• **Job**: Scan the lines below for the string "script" and copy every one that has it.

--

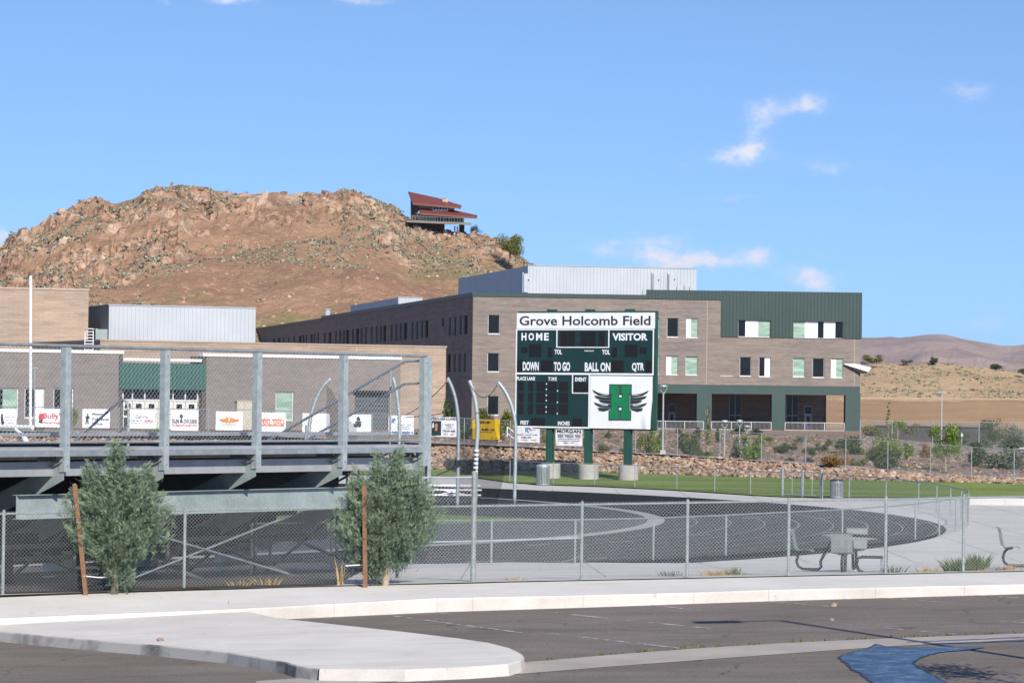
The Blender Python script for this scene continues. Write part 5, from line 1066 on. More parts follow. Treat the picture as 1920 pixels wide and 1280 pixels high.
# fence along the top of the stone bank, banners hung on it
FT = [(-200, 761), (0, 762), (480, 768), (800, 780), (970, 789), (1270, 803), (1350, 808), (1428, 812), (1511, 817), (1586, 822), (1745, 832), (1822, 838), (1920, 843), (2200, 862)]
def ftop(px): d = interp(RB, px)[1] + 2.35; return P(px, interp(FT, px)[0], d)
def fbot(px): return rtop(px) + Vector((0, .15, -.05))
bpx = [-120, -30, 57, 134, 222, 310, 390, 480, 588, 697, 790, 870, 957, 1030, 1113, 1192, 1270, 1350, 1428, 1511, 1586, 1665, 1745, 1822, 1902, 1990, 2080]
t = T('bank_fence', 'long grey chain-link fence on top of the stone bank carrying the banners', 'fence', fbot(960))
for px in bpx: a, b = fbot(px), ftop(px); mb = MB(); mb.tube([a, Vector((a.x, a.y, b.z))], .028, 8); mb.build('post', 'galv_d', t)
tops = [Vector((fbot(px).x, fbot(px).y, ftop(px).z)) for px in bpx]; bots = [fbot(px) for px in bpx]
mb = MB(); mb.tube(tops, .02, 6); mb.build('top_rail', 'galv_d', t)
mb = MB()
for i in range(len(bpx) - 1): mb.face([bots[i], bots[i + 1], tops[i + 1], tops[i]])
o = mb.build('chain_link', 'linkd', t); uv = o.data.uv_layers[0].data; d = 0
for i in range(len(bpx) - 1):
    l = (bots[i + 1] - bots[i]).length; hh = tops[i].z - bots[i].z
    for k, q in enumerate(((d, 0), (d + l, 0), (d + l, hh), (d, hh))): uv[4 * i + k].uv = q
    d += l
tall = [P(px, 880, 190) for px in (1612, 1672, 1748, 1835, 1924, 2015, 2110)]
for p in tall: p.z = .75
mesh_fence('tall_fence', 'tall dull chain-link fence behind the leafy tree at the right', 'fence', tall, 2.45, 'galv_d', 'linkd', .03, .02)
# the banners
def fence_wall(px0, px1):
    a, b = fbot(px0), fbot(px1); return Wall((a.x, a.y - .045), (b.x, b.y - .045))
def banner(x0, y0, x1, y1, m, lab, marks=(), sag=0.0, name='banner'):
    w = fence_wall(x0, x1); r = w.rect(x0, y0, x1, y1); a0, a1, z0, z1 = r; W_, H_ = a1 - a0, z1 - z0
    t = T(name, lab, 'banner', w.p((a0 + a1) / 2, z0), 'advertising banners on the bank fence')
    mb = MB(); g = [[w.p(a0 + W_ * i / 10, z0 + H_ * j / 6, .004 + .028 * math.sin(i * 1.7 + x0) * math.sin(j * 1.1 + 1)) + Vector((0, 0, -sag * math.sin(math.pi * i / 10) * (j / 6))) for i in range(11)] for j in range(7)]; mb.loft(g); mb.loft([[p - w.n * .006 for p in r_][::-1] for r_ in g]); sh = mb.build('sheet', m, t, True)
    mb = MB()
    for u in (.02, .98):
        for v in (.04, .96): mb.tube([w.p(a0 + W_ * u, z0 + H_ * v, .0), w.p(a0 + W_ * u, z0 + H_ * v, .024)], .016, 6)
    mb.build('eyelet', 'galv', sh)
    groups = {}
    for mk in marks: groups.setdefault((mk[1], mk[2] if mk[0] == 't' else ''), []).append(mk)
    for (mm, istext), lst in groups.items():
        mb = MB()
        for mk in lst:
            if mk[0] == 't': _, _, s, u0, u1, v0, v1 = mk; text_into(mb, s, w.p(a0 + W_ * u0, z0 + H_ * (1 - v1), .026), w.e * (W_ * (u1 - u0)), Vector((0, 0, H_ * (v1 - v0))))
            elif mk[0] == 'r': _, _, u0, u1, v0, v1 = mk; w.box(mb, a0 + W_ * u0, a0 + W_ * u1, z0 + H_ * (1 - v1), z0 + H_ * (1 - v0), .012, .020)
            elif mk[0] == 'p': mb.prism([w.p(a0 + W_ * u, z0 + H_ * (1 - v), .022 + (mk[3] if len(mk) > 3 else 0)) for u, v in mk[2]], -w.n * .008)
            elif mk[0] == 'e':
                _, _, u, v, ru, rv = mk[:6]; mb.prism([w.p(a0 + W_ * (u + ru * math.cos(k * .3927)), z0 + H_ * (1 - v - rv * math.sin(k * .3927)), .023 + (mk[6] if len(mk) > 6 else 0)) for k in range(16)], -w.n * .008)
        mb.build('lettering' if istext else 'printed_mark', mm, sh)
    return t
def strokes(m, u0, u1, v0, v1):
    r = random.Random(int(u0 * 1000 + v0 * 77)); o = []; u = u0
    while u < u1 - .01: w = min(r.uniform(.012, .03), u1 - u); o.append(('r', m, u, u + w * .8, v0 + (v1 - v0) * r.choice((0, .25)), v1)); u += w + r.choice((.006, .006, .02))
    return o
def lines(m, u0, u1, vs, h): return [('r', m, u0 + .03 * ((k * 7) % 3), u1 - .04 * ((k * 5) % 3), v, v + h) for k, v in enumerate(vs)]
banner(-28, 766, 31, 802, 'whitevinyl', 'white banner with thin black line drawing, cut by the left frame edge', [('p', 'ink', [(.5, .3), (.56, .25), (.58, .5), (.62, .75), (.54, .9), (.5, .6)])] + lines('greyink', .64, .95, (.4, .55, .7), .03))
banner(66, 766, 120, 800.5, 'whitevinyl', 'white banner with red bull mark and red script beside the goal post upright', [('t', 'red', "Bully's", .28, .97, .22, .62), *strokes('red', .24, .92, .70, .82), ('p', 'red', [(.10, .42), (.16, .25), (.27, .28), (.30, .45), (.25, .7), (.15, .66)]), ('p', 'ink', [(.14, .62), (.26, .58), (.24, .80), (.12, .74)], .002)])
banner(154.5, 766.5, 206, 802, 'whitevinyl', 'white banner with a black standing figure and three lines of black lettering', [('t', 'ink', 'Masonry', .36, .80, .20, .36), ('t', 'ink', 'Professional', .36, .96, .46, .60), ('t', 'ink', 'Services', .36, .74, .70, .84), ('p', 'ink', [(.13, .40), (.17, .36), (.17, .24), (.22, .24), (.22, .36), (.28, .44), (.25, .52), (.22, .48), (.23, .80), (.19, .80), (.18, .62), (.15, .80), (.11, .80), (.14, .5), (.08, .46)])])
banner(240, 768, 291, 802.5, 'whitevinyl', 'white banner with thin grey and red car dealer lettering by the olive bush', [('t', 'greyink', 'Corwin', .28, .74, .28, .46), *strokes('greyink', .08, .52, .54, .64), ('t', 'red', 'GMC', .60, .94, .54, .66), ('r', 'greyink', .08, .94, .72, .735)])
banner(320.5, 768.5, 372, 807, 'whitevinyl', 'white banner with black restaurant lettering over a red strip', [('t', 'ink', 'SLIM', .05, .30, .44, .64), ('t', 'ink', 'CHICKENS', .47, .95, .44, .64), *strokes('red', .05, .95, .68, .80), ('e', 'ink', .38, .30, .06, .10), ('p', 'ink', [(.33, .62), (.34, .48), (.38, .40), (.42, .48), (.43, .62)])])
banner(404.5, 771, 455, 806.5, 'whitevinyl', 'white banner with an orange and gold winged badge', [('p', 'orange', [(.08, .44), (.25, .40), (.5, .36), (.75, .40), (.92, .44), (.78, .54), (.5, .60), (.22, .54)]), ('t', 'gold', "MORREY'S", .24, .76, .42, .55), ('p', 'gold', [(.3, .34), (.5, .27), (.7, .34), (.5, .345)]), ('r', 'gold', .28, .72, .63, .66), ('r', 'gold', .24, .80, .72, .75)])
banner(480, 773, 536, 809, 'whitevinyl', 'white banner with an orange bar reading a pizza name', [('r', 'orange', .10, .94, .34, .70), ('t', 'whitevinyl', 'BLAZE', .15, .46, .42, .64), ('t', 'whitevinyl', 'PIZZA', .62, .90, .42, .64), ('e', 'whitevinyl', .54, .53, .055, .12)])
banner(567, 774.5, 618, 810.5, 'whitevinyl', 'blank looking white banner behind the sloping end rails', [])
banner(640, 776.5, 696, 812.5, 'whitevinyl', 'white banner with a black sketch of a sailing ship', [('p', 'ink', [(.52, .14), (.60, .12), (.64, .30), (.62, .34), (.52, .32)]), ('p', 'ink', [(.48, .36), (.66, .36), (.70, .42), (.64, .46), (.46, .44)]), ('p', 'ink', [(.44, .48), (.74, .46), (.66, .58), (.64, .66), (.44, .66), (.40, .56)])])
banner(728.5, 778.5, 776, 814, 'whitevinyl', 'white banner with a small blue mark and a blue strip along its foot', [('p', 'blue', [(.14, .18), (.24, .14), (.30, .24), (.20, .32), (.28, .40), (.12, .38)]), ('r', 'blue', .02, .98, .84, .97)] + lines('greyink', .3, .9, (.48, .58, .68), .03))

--

• **Exercise solution**:
The Blender Python script for this scene continues. Write part 5, from line 1066 on. More parts follow. Treat the picture as 1920 pixels wide and 1280 pixels high.
banner(66, 766, 120, 800.5, 'whitevinyl', 'white banner with red bull mark and red script beside the goal post upright', [('t', 'red', "Bully's", .28, .97, .22, .62), *strokes('red', .24, .92, .70, .82), ('p', 'red', [(.10, .42), (.16, .25), (.27, .28), (.30, .45), (.25, .7), (.15, .66)]), ('p', 'ink', [(.14, .62), (.26, .58), (.24, .80), (.12, .74)], .002)])